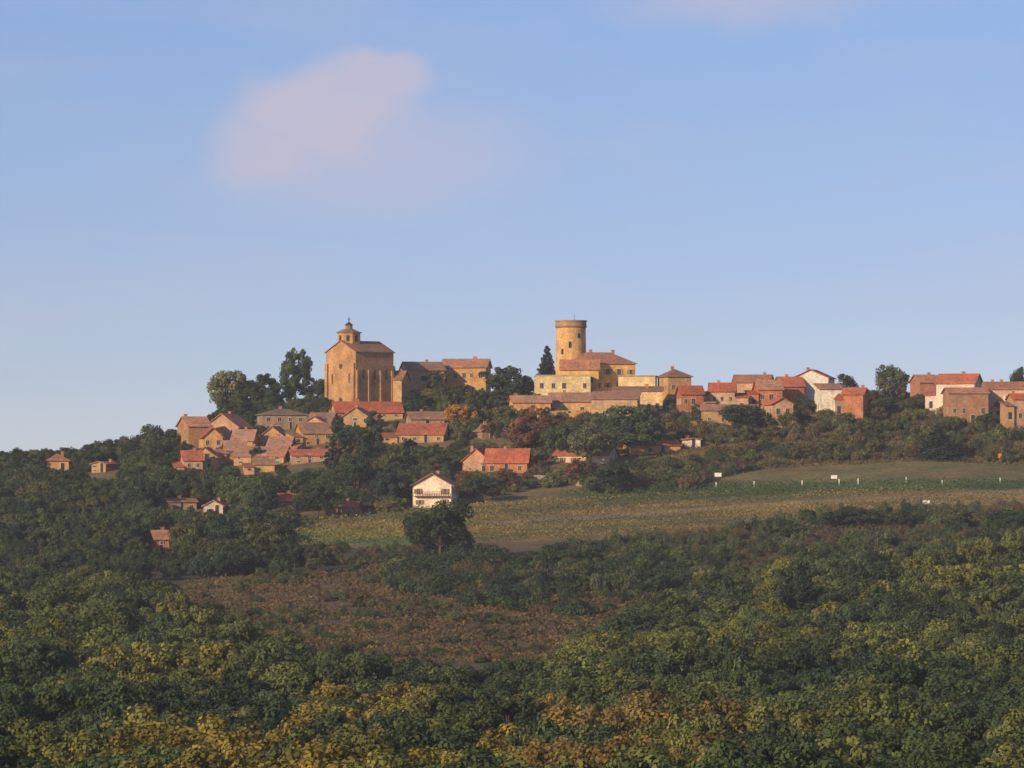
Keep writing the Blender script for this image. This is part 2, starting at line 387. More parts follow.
for y in(-3.4,3.4): G_.box(-w/2-.05,-w/2,y-.25,y+.25,h*.45,h*.62)
mkobj('buttresses',M_.V,M_.F,wall_mat(chc),P); mkobj('windows',G_.V,G_.F,plain_mat('leaded_glass',(0.09,0.065,0.05),0.4),P)
def ngon_ring(mb,cx,cy,r0,z0,r1,z1,n,rot=0,cap=True):
    o=len(mb.V)
    for (r,z) in ((r0,z0),(r1,z1)):
        for k in range(n):
            t=rot+2*math.pi*k/n; mb.V.append((cx+r*math.cos(t),cy+r*math.sin(t),z))
    for k in range(n): mb.F.append((o+k,o+(k+1)%n,o+n+(k+1)%n,o+n+k))
    if cap: mb.F+=[tuple(o+k for k in range(n))[::-1],tuple(o+n+k for k in range(n))]
zt=lambda v:(VH-v)*s-P.location.z
bx,by=-w/2+3.6,1.0
B=MB(); ngon_ring(B,bx,by,3.2,zt(346),3.1,zt(332.5),8,.39)
B2=MB(); ngon_ring(B2,bx,by,3.5,zt(332.4),3.5,zt(331.4),8,.39); ngon_ring(B2,bx,by,3.2,zt(331.4),1.2,zt(328.2),8,.39)
ngon_ring(B2,bx,by,1.0,zt(328.2),0.95,zt(324.5),8,.39)
B3=MB(); ngon_ring(B3,bx,by,1.25,zt(324.5),0.25,zt(321.5),8,.39); ngon_ring(B3,bx,by,0.16,zt(321.5),0.1,zt(316.5),6); B3.box(bx-.5,bx+.5,by-.07,by+.07,zt(318.6),zt(318.1))
B4=MB()
for k in range(8):
    t=.39+2*math.pi*(k+.5)/8; q=3.15*math.cos(math.pi/8)-.02
    f=lambda a,oo,z,t=t,q=q:(bx+math.cos(t)*(q+oo)-math.sin(t)*a,by+math.sin(t)*(q+oo)+math.cos(t)*a,z)
    B4.box(-.42,.42,0,.06,zt(341),zt(335),f)
mkobj('belfry',B.V,B.F,wall_mat(chc),P); mkobj('belfry_roof',B2.V,B2.F,roof_mat(r2),P); mkobj('spire_cross',B3.V,B3.F,METAL,P); mkobj('belfry_openings',B4.V,B4.F,GLASS,P)
A=MB(); ngon_ring(A,w/2,0,4.2,b0,4.2,h*.75,16); A2=MB(); ngon_ring(A2,w/2,0,4.6,h*.75+.02,0.3,h*.75+2.4,16)
mkobj('apse',A.V,A.F,wall_mat(chc),P); mkobj('apse_roof',A2.V,A2.F,roof_mat(r2),P)

Yt=1305; st=Yt/F; tx=(571-UC)*st; tz=gz(tx,Yt)
P=bpy.data.objects.new('castle_keep_tower',None); COL.objects.link(P); P.location=(tx,Yt,tz)
zt2=lambda v:(VH-v)*st-tz
B=MB(); ngon_ring(B,0,0,4.15,-1.5,3.85,zt2(328),56); ob=mkobj('tower_shaft',B.V,B.F,wall_mat((0.62,0.37,0.155)),P)
B=MB(); ngon_ring(B,0,0,3.9,zt2(328)+.01,4.15,zt2(327),56); ngon_ring(B,0,0,4.15,zt2(327)+.01,4.15,zt2(326),56); mkobj('corbel_ring',B.V,B.F,wall_mat((0.34,0.20,0.10)),P)
B=MB(); ngon_ring(B,0,0,4.05,zt2(326)+.01,4.05,zt2(321.5),56); mkobj('parapet',B.V,B.F,wall_mat((0.42,0.26,0.125)),P)
B=MB(); ngon_ring(B,0,0,4.25,zt2(321.5)+.01,4.25,zt2(320.4),56); mkobj('coping',B.V,B.F,wall_mat((0.40,0.26,0.14)),P)
B=MB()
for (an,vv,ww,hh) in ((-95,345,.3,.8),(-60,336,.25,.6),(-125,352,.25,.7)):
    t=math.radians(an); q=3.9
    f=lambda a,oo,z,t=t,q=q:(math.cos(t)*(q+oo)-math.sin(t)*a,math.sin(t)*(q+oo)+math.cos(t)*a,z)
    B.box(-ww,ww,-.1,.22,zt2(vv)-hh,zt2(vv)+hh,f)
mkobj('loopholes',B.V,B.F,GLASS,P)
B=MB(); ngon_ring(B,.9,0,.05,zt2(320.4),.04,zt2(314),6); mkobj('lightning_rod',B.V,B.F,METAL,P)

H=house
H('manor_house',560,637,352,364,394,'hip',11,12,yellow,r3,rows=3,cols=6,scols=3,shut=(0.4,0.22,0.1),Y=1298,chim=2)
H('manor_house',533,592,374,376,398,'flat',8,5,(0.80,0.62,0.33),(0.6,0.46,0.28),rows=2,cols=5,scols=2,Y=1288,chim=0)
H('village_house',617,659,374,376.5,396,'flat',7,-5,(0.82,0.62,0.33),(0.5,0.4,0.26),rows=1,cols=4,Y=1290,chim=0)
H('village_house',560,600,360,368,392,'x',6,0,yellow,r3,rows=2,cols=3,Y=1293,chim=1,annex=0)
H('village_house',657,693,369,377,400,'hip',8,18,ochre,r2,rows=2,cols=2,Y=1285)
H('long_house',398,446,362,369,384,'x',9,14,stone,r2,rows=2,cols=4,Y=1318)
H('long_house',440,492,359,366,384,'x',9,-8,ochre,r3,rows=2,cols=5,Y=1325,chim=2)
H('village_house',384,410,371,378,392,'x',7,-15,stone,r2,rows=1,cols=2,Y=1305)
H('terrace_building',508,552,396,402,410,'x',6,8,ochre,r3,rows=1,cols=4,scols=0,Y=1270,chim=1)
H('terrace_building',548,600,393,400,410,'x',6,-4,(0.5,0.3,0.15),r2,rows=1,cols=5,scols=0,Y=1276,chim=1)
H('terrace_building',590,642,392,398,408,'mono',6,-8,(0.45,0.28,0.14),r3,rows=1,cols=5,Y=1262,chim=0)
H('terrace_building',612,664,387,390,402,'mono',5,0,cream,r2,rows=1,cols=5,Y=1275,chim=1)
H('village_house',676,716,386,393,404,'x',8,8,redw,r1,rows=2,cols=4,scols=2,shut=(0.6,0.5,0.42),Y=1270,chim=1)
H('village_house',708,752,383,390,402,'x',8,-4,(0.6,0.4,0.25),r1,rows=2,cols=4,scols=2,shut=(0.5,0.2,0.12),Y=1274,chim=1)
H('village_house',744,784,380,388,404,'x',8,6,redw,r3,rows=2,cols=4,scols=2,shut=(0.6,0.5,0.42),Y=1277,chim=2)
H('village_house',732,776,375,381,393,'x',8,-10,pink,r3,rows=1,cols=4,Y=1296,chim=1)
H('village_house',764,806,377,385,400,'x',8,10,redw,r1,rows=2,cols=3,Y=1286,chim=1,shut=(0.55,0.45,0.4))
H('village_house',792,838,370,378,394,'y',9,-14,white,r1,rows=2,cols=3,Y=1290,chim=1,shut=(0.4,0.14,0.08),annex=0)
H('village_house',815,845,384,388,398,'mono',6,8,white,r3,rows=1,cols=2,Y=1276,chim=0)
H('village_house',834,871,388,394,402,'x',7,-14,brick,r1,rows=1,cols=2,Y=1268,chim=1)
H('village_house',764,795,398,404,418,'y',7,14,(0.6,0.38,0.22),r1,rows=2,cols=2,Y=1255,chim=1)
H('village_house',911,942,375,381,392,'x',8,14,brick,r3,rows=1,cols=2,Y=1298,chim=1)
H('village_house',924,986,374,383,390,'x',9,-18,(0.70,0.54,0.42),r1,rows=2,cols=4,scols=3,shut=(0.4,0.14,0.08),Y=1285,chim=1)
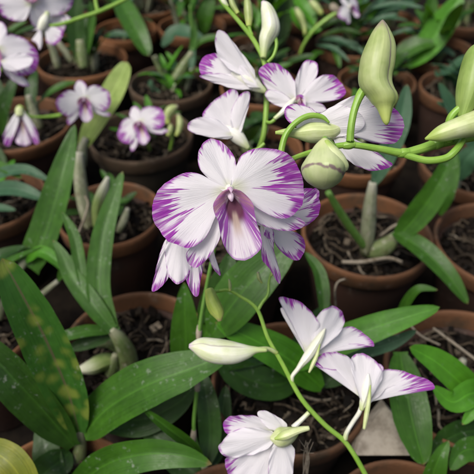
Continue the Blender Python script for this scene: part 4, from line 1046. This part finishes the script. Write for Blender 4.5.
B = bgspray('cluster of blurred white flowers in the top left corner on a thin green stalk', (40, 10, .62))
front_flower(B, Frame((32, 3), .62, .46, rot=170, yaw=10, pitch=20, ref=(230, 190)), 29, .6, .5)
front_flower(B, Frame((52, 14), .64, .22, rot=100, yaw=-20, ref=(230, 190)), 37, .5, .5)
fr = Frame((40, 30), .60)
fl = ftube(B, fr, 'flower', [(48, 12, 0), (44, 22, 0), (40, 30, 0)], [2, 5, 3], CREAMW)
petal(fl, fr, 'sepal', [(28, 32), (34, 30), (40, 32), (42, 42), (40, 50), (37, 44), (31, 40)], (42, 26), .05, z0=0)
petal(fl, fr, 'petal', [(42, 30), (52, 26), (62, 28), (62, 36), (54, 44), (46, 42)], (44, 26), .45, z0=-2, freq=5)
stalk(B, 'stem', [(50, 26, .63), (62, 24, .63), (80, 18, .63), (98, 12, .63), (118, 3, .63), (135, -6, .63)], [3, 3.8, 3.8, 3.8, 3.8, 4])
stalk(B, 'pedicel', [(98, 12, .63), (96, 4, .63), (95, -6, .63)], [4, 3.5, 3])
B = bgspray('drooping white flower like an upturned V at the left above the reddish pot', (20, 110, .68))
fr = Frame((20, 110), .66)
fl = ftube(B, fr, 'flower', [(22, 106, 0), (20, 110, 0), (20, 116, 0)], [2.5, 4.5, 4], CREAM)
petal(fl, fr, 'petal', [(16, 112), (10, 120), (5, 132), (4, 143), (8, 146), (13, 138), (18, 126), (20, 116)], (20, 108), [0, .1, .2, .35, .4, .3, .1, 0], freq=4)
petal(fl, fr, 'petal', [(21, 114), (24, 122), (29, 134), (34, 143), (39, 143), (38, 134), (32, 122), (25, 112)], (20, 108), [0, .1, .3, .4, .45, .35, .15, 0], freq=4)
petal(fl, fr, 'lip', [(17, 124), (14, 136), (15, 143), (22, 145), (29, 142), (26, 132), (22, 122)], (20, 112), .35, z0=-4, mat=LIP, freq=3)
stalk(B, 'stem', [(20, 108, .68), (30, 116, .69), (46, 117, .70), (60, 116, .71)], [3, 2.5, 2.5, 2.5])
B = bgspray('tiny distant white flower at the top centre on an arching green stalk', (345, 8, .88))
front_flower(B, Frame((350, 6), .86, .19, rot=30, yaw=30, ref=(230, 190)), 41, .4, .7)
stalk(B, 'stem', [(300, 54, .92), (304, 44, .91), (314, 30, .90), (330, 17, .89), (344, 9, .88)], [3, 3, 4, 4, 3])
bud(B, [(305, 34, .90), (304, 26, .90), (300, 16, .90), (296, 8, .90)], [3, 5, 8, 4], BUD)
stalk(B, 'pedicel', [(309, 37, .91), (305, 36, .905), (304, 28, .90)], [3, 2.5, 2.5])
tubepart(B, 'bud', [(322, 14, .89), (316, 7, .89), (310, 0, .89)], [4, 8, 4], BUD)
tubepart(B, 'bud', [(340, 12, .885), (334, 8, .885), (332, 4, .885)], [5, 8, 5], TWIG)
B = bgspray('small greenish bud cluster right of the small flower and below the dark mossy pot', (173, 120, .70))
bud(B, [(168, 124, .69), (167, 117, .69), (171, 110, .69), (178, 106, .69)], [4, 8, 10, 3], BUD)
bud(B, [(176, 136, .69), (179, 130, .69), (180, 122, .69), (178, 114, .69)], [3, 6, 7, 3], BUD)
bud(B, [(168, 136, .69), (170, 130, .69), (171, 124, .69)], [4, 6, 3], BUD)
stalk(B, 'stem', [(170, 150, .71), (172, 140, .70), (172, 126, .695)], [3, 3, 3])
# pale curled twig
tw = tubepart(None, 'dry_twig', [(337, 330, .49), (335.5, 305, .475), (335, 290, .46), (338, 282, .458), (345, 279, .457)], [2.0, 2.0, 2.2, 2.4, 2], TWIG, 8)
tw['label'] = 'thin pale curled twig above the long bright leaf'; tw['category'] = 'twig'

# ------------------------------------------------------------------ light, world, camera
w = bpy.data.worlds.new('World'); sc.world = w; w.use_nodes = True
nt = w.node_tree
bg = nt.nodes['Background']
sky = nt.nodes.new('ShaderNodeTexSky'); sky.sky_type = 'NISHITA'; sky.sun_disc = False
SUN_EL, SUN_AZ = math.radians(60), math.radians(-132)   # azimuth clockwise from +Y
sky.sun_elevation = SUN_EL; sky.sun_rotation = SUN_AZ
sky.air_density = 1.0; sky.dust_density = 5.5; sky.ozone_density = .4
nt.links.new(sky.outputs[0], bg.inputs[0]); bg.inputs[1].default_value = .08
sd = bpy.data.lights.new('sun', 'SUN'); sd.energy = 2.0; sd.angle = math.radians(28); sd.color = (1, .97, .93)
so = bpy.data.objects.new('sun', sd); col.objects.link(so)
dirv = Vector((math.sin(SUN_AZ) * math.cos(SUN_EL), math.cos(SUN_AZ) * math.cos(SUN_EL), math.sin(SUN_EL)))
so.rotation_euler = dirv.to_track_quat('Z', 'Y').to_euler(); so.location = (0, 0, 3)

cd = bpy.data.cameras.new('camera'); cam = bpy.data.objects.new('camera', cd); col.objects.link(cam)
cam.location = CAM; cam.rotation_euler = (PI / 2 - PITCH, 0, 0)
cd.sensor_width = 36; cd.lens = 36 * FPX / 474
cd.clip_start = .01; cd.clip_end = 50
cd.dof.use_dof = True; cd.dof.focus_distance = .262; cd.dof.aperture_fstop = 14.5
sc.camera = cam
sc.view_settings.view_transform = 'Standard'; sc.view_settings.look = 'None'
sc.view_settings.exposure = 0.47; sc.view_settings.gamma = 1
sc.render.film_transparent = False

□ □ □

• _EXERCISE TASK_:
How many lines in the listing above contain "this"? Answer with the number alone.

• _TASK RESULT_:
2